Well, the trio of "The Gloria Scott", "The Musgrave Ritual" and "A Study in Scarlet" come pretty close...Heck, Arthur Conan Doyle never wrote "Sherlock Holmes Begins."![]()
Although we had to wait for Chris Columbus and Barry Levinson to give us Young Sherlock Holmes. (Which, of course, is out of continuity because it has Holmes and Watson meeting before ASIS.)
I don't doubt that there have been badass women in every time, but how many of them have been upper-crust Brits like Carter?
That's the point -- since they've been overlooked by history, we can't know for sure how many there were. But every bell curve has its outliers, so I'd say there's a reasonable chance that the number is above zero.
After all, how many WWII American soldiers were skinny nobodies turned into supersoldiers by Vita-Rays (TM)? Adventure fiction rarely focuses on typical individuals.
Anyhow, moving on, I don't mean to demand an origin story for her or anything, but I do stand by my point that we still know next to nothing about her as a character, and that she could therefore use some more depth next season, much as May and Skye have gotten.
Sure -- definitely there's room for deepening her and the other characters. But I resist the idea that she needs to have her skills explained and justified, as if she were some kind of anomaly. The point of the show is that there's no reason why she shouldn't be able to function on the same level as her male colleagues, if not more so because of her years working with the elite Howling Commandos to battle Hydra.
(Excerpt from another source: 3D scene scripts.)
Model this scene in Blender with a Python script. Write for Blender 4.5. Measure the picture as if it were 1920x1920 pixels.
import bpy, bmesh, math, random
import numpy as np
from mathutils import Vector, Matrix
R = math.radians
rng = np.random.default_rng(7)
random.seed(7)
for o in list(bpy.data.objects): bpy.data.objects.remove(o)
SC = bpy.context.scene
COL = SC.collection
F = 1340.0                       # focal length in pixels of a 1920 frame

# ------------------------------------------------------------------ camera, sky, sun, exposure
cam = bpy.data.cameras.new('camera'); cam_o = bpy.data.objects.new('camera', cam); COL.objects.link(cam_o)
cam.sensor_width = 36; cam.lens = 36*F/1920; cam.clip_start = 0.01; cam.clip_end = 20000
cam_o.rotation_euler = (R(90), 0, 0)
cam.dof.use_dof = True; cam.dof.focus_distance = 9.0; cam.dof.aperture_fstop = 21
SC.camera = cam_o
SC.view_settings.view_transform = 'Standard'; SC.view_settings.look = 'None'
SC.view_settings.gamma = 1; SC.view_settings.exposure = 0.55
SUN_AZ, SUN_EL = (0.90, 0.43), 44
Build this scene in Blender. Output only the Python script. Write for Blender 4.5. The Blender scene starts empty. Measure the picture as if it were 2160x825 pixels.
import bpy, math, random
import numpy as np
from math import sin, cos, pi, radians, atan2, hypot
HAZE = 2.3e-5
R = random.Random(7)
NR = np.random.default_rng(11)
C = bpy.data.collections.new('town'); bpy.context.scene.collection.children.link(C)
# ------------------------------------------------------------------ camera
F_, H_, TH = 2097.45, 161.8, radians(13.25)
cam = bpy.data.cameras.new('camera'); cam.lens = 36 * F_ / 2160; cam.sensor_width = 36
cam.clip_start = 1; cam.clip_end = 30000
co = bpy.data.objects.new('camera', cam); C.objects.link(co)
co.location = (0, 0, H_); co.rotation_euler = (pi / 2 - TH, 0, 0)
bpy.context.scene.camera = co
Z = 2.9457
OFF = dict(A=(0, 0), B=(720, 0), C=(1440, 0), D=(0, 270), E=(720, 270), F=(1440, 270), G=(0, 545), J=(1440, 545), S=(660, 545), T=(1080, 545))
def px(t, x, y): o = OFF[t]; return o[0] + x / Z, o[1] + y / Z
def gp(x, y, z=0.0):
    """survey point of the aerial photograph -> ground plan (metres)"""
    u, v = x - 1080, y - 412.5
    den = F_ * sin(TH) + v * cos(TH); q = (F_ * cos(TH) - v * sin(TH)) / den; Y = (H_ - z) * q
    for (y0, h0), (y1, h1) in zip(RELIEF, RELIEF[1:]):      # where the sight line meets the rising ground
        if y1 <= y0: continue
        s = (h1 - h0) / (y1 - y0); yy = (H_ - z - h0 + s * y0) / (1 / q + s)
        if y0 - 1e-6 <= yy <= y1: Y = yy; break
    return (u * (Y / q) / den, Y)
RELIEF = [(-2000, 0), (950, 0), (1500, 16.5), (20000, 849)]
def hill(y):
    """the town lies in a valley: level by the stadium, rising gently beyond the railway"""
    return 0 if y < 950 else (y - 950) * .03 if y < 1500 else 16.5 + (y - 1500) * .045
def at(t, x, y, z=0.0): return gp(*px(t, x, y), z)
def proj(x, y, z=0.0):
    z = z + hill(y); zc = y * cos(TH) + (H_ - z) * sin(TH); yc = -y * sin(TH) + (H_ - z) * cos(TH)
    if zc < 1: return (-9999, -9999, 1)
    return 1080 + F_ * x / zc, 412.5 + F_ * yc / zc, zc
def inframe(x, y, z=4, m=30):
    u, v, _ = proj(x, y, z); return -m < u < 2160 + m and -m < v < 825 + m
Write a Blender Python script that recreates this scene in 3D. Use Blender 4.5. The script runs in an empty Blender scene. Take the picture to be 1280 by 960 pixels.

It's not like women have undergone some fundamental evolutionary change in the past 80 years. Women like Peggy have always been around; they just haven't always gotten the credit that an equally capable man would've gotten. That's what the show dramatizes. So I feel that if the show turned around and started acting like it had to justify how a woman like Peggy could exist in that era, it would undermine the message of the series.